As with the Polar Vantage V, Garmin offers fantastic support here. For a start it tracks your heart rate continuously and provides a nice graph of your BPM from the last four hours, noting your high and low.
Dig deeper with the tap of a button and you get your average resting heart rate (RHR) over the week. Really useful for spotting an unusually elevated RHR, a sign it might be smart to take a rest day.
As with the Apple Watch 4, there’s also the option to have an alert fire if the Fenix spots abnormal heart rate activity.
Training Status tracks your training history to tell you whether you’re hitting the mark with your efforts. At a glance you can see your fitness progression – whether Productive, Maintaining or Detraining – and training load along with the overall status.
Tap one deeper and the Training Load screen converts all your training toil into a number that represents your total impact from the past 7 days and then also tells you if this is optimal or you’re at risk of overreaching.

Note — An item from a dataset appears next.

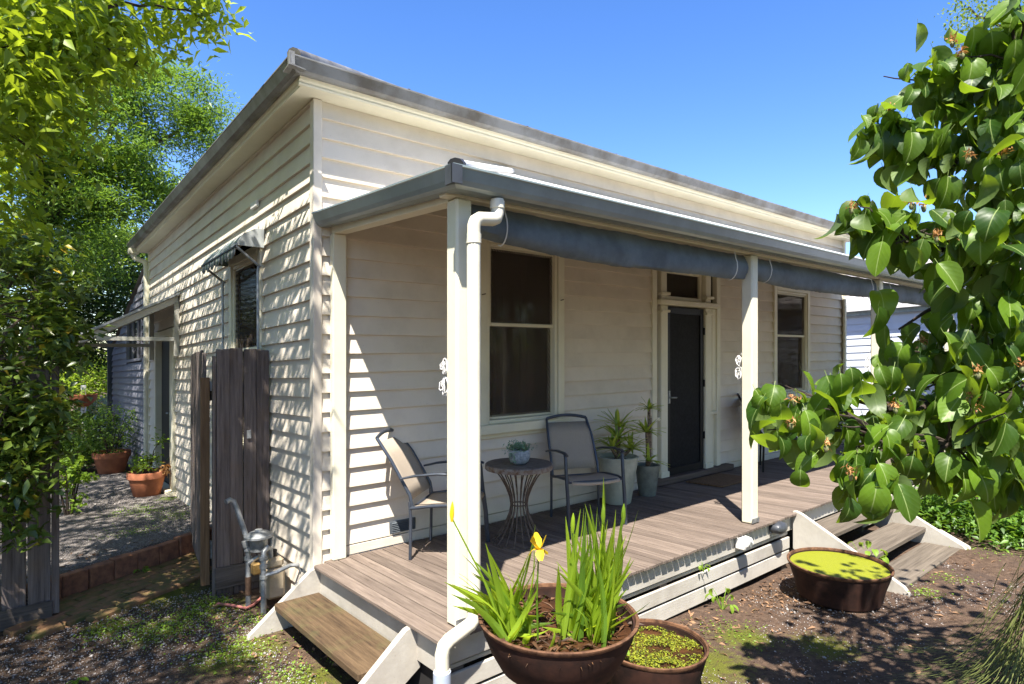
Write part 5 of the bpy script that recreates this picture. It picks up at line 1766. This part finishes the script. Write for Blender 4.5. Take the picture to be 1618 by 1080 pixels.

To support this there’s a handy speedometer style indicator that moves from blue to red to show you when you’re closing in on doing too much, or you’ve been taking it too easy.
You also get recovery time recommendations in hours. These can be slightly confusing because a 20 hour recovery time doesn’t mean don’t train for 20 hours, that’s just how long it will take your body to fully recover from your most recent session.
What is useful though is a piece of qualifying text that tells you what action to take, for example, train as usual or consider a rest.
There’s a VO2 Max estimate too. We’re only mentioning this so we can include the fact ours came in at 59, which according to Garmin is superior. And that’s 100% accurate.